WHAT IS NEEDED:
All of the material should be reproduced exactly, with pictures left out.

SUPPLIED INFORMATION:

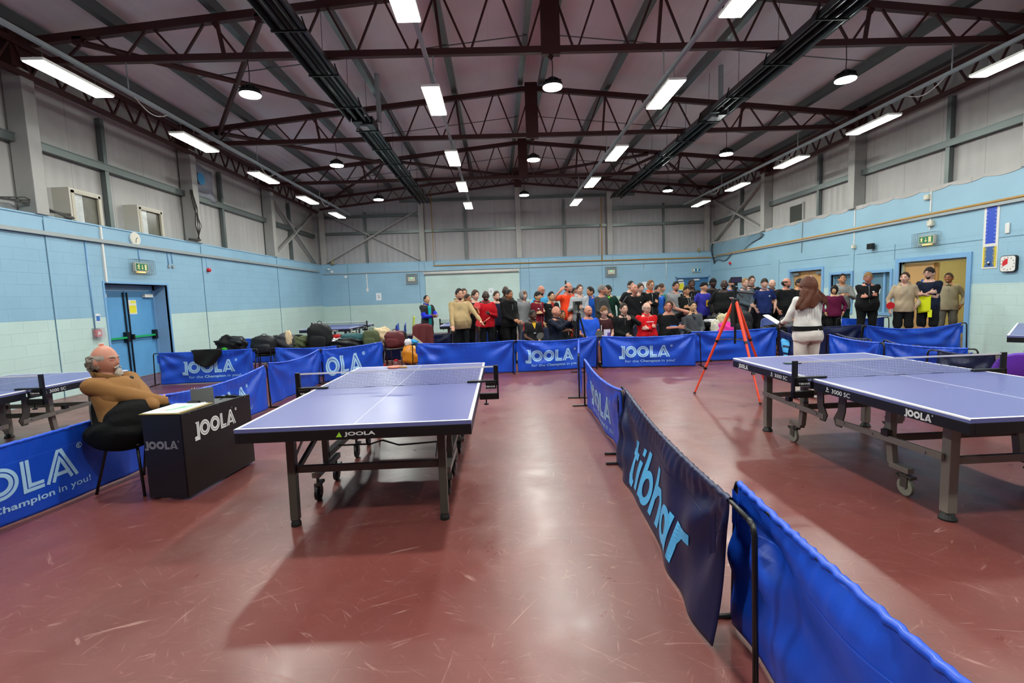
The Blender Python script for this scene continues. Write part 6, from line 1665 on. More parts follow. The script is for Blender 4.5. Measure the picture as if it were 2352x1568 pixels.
        if hair in ('hood', 'cap', 'beanie'): mm = cm(hc if len(hc) == 6 else HR[hc])
        else: mm = hm(HR.get(hc, hc))
        ho = m.build(nm, mm, t, smooth=True)
        if hair == 'cap':
            m = MB().grid(lambda a, b_: Mh @ (Vector((.062 * math.cos(PI * a) * 1.0, -.085 - .065 * math.sin(PI * a) * b_, .052 - .012 * b_)) * hs), 12, 4, .006); m.build('peak', mm, ho, smooth=True)
            m = MB().ell(Mh @ (Vector((0, -.104, .082)) * hs), (.016 * hs, .004 * hs, .014 * hs), 10, 6); m.build('badge', mat('badge_yellow', '#d9b520', .5), ho)
        if hair == 'hood':
            m = MB(); head_mesh(m, Mh, hs, hair_f('fringe', seed), 30, 22); m.build('hair', hm(HR['lb']), t, smooth=True)
    if beard:
        m = MB(); head_mesh(m, Mh, hs, beard_f(beard == 'full'), 36, 26)
        if beard == 'full': m.ell(Mh @ (Vector((0, -.075, -.115)) * hs), (.045 * hs, .035 * hs, .05 * hs), 12, 8)
        m.build('beard', hm(HR.get(hc, '241812') if hair not in ('hood', 'cap', 'beanie', 'bald', 'sides') else '1d1512'), t, smooth=True)
    def fp(x, z): # face surface
        dx = x / .076; dz = z / .118; q = max(.05, 1 - dx * dx - dz * dz); return headp(dx, -math.sqrt(q), dz)
    if eyes:
        for q in (-1, 1):
            c = fp(q * .031, .006)
            m = MB().ell(Mh @ ((c + Vector((0, .004, 0))) * hs), (.0125 * hs, .009 * hs, .0065 * hs), 10, 6, Mh.to_3x3()); e = m.build('eye', mat('eye_white', '#b9aea6', .3), t, smooth=True)
            MB().ell(Mh @ ((c + Vector((0, -.002, 0))) * hs), (.006 * hs, .005 * hs, .0058 * hs), 8, 6, Mh.to_3x3()).build('iris', mat('iris_dark', '#1b130f', .3), e)
            m = MB().tube([Mh @ ((fp(q * x, z) + Vector((0, -.002, 0))) * hs) for x, z in ((.014, .024), (.028, .029), (.044, .025))], .0038 * hs, 6)
            bc = hc if (hair not in ('hood', 'cap', 'beanie', 'bald') and hc in HR) else 'db'
            m.build('eyebrow', hm(HR[bc]), t)
        zc = -.058
        if smile:
            m = MB().tube([Mh @ ((fp(x, z) + Vector((0, -.001, 0))) * hs) for x, z in ((-.028, zc + .008), (-.015, zc + .0), (0, zc - .003), (.015, zc), (.028, zc + .008))], .0062 * hs, 8); mo = m.build('mouth', mat('lips', '#7a3330', .5), t, smooth=True)
            m = MB().tube([Mh @ ((fp(x, z) + Vector((0, -.0062, 0))) * hs) for x, z in ((-.019, zc + .004), (-.01, zc + .001), (0, zc - .0), (.01, zc + .001), (.019, zc + .004))], .0036 * hs, 6); m.build('teeth', mat('teeth_white', '#d8d2c8', .3), mo)
        else:
            MB().tube([Mh @ ((fp(x, zc) + Vector((0, -.001, 0))) * hs) for x in (-.022, -.01, 0, .01, .022)], .0045 * hs, 8).build('mouth', mat('lips', '#7a3330', .5), t, smooth=True)
    if glasses:
        m = MB()
        for q in (-1, 1):
            c = Vector((q * .032, -.098, .004)); m.tube([Mh @ ((c + Vector((.023 * math.cos(a), .004 * abs(math.cos(a)) , .016 * math.sin(a)))) * hs) for a in [2 * PI * k / 14 for k in range(15)]], .0022 * hs, 6)
            m.tube([Mh @ (Vector((q * .055, -.094, .008)) * hs), Mh @ (Vector((q * .083, .01, .006)) * hs)], .0022 * hs, 6)
        m.tube([Mh @ (Vector((-.01, -.1, .008)) * hs), Mh @ (Vector((.01, -.1, .008)) * hs)], .0022 * hs, 6)
        m.build('glasses', M_black, t)
    return t, dict(s=s, T=T, WR=WR, EL=EL, SH=SH, Mh=Mh, hs=hs, z0=z0, to=to, body=bo)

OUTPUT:
The Blender Python script for this scene continues. Write part 6, from line 1665 on. More parts follow. The script is for Blender 4.5. Measure the picture as if it were 2352x1568 pixels.
        if hair in ('hood', 'cap', 'beanie'): mm = cm(hc if len(hc) == 6 else HR[hc])
        else: mm = hm(HR.get(hc, hc))
        ho = m.build(nm, mm, t, smooth=True)
        if hair == 'cap':
            m = MB().grid(lambda a, b_: Mh @ (Vector((.062 * math.cos(PI * a) * 1.0, -.085 - .065 * math.sin(PI * a) * b_, .052 - .012 * b_)) * hs), 12, 4, .006); m.build('peak', mm, ho, smooth=True)
            m = MB().ell(Mh @ (Vector((0, -.104, .082)) * hs), (.016 * hs, .004 * hs, .014 * hs), 10, 6); m.build('badge', mat('badge_yellow', '#d9b520', .5), ho)
        if hair == 'hood':
            m = MB(); head_mesh(m, Mh, hs, hair_f('fringe', seed), 30, 22); m.build('hair', hm(HR['lb']), t, smooth=True)
    if beard:
        m = MB(); head_mesh(m, Mh, hs, beard_f(beard == 'full'), 36, 26)
        if beard == 'full': m.ell(Mh @ (Vector((0, -.075, -.115)) * hs), (.045 * hs, .035 * hs, .05 * hs), 12, 8)
        m.build('beard', hm(HR.get(hc, '241812') if hair not in ('hood', 'cap', 'beanie', 'bald', 'sides') else '1d1512'), t, smooth=True)
    def fp(x, z): # face surface
        dx = x / .076; dz = z / .118; q = max(.05, 1 - dx * dx - dz * dz); return headp(dx, -math.sqrt(q), dz)
    if eyes:
        for q in (-1, 1):
            c = fp(q * .031, .006)
            m = MB().ell(Mh @ ((c + Vector((0, .004, 0))) * hs), (.0125 * hs, .009 * hs, .0065 * hs), 10, 6, Mh.to_3x3()); e = m.build('eye', mat('eye_white', '#b9aea6', .3), t, smooth=True)
            MB().ell(Mh @ ((c + Vector((0, -.002, 0))) * hs), (.006 * hs, .005 * hs, .0058 * hs), 8, 6, Mh.to_3x3()).build('iris', mat('iris_dark', '#1b130f', .3), e)
            m = MB().tube([Mh @ ((fp(q * x, z) + Vector((0, -.002, 0))) * hs) for x, z in ((.014, .024), (.028, .029), (.044, .025))], .0038 * hs, 6)
            bc = hc if (hair not in ('hood', 'cap', 'beanie', 'bald') and hc in HR) else 'db'
            m.build('eyebrow', hm(HR[bc]), t)
        zc = -.058
        if smile:
            m = MB().tube([Mh @ ((fp(x, z) + Vector((0, -.001, 0))) * hs) for x, z in ((-.028, zc + .008), (-.015, zc + .0), (0, zc - .003), (.015, zc), (.028, zc + .008))], .0062 * hs, 8); mo = m.build('mouth', mat('lips', '#7a3330', .5), t, smooth=True)
            m = MB().tube([Mh @ ((fp(x, z) + Vector((0, -.0062, 0))) * hs) for x, z in ((-.019, zc + .004), (-.01, zc + .001), (0, zc - .0), (.01, zc + .001), (.019, zc + .004))], .0036 * hs, 6); m.build('teeth', mat('teeth_white', '#d8d2c8', .3), mo)
        else:
            MB().tube([Mh @ ((fp(x, zc) + Vector((0, -.001, 0))) * hs) for x in (-.022, -.01, 0, .01, .022)], .0045 * hs, 8).build('mouth', mat('lips', '#7a3330', .5), t, smooth=True)
    if glasses:
        m = MB()
        for q in (-1, 1):
            c = Vector((q * .032, -.098, .004)); m.tube([Mh @ ((c + Vector((.023 * math.cos(a), .004 * abs(math.cos(a)) , .016 * math.sin(a)))) * hs) for a in [2 * PI * k / 14 for k in range(15)]], .0022 * hs, 6)
            m.tube([Mh @ (Vector((q * .055, -.094, .008)) * hs), Mh @ (Vector((q * .083, .01, .006)) * hs)], .0022 * hs, 6)
        m.tube([Mh @ (Vector((-.01, -.1, .008)) * hs), Mh @ (Vector((.01, -.1, .008)) * hs)], .0022 * hs, 6)
        m.build('glasses', M_black, t)
    return t, dict(s=s, T=T, WR=WR, EL=EL, SH=SH, Mh=Mh, hs=hs, z0=z0, to=to, body=bo)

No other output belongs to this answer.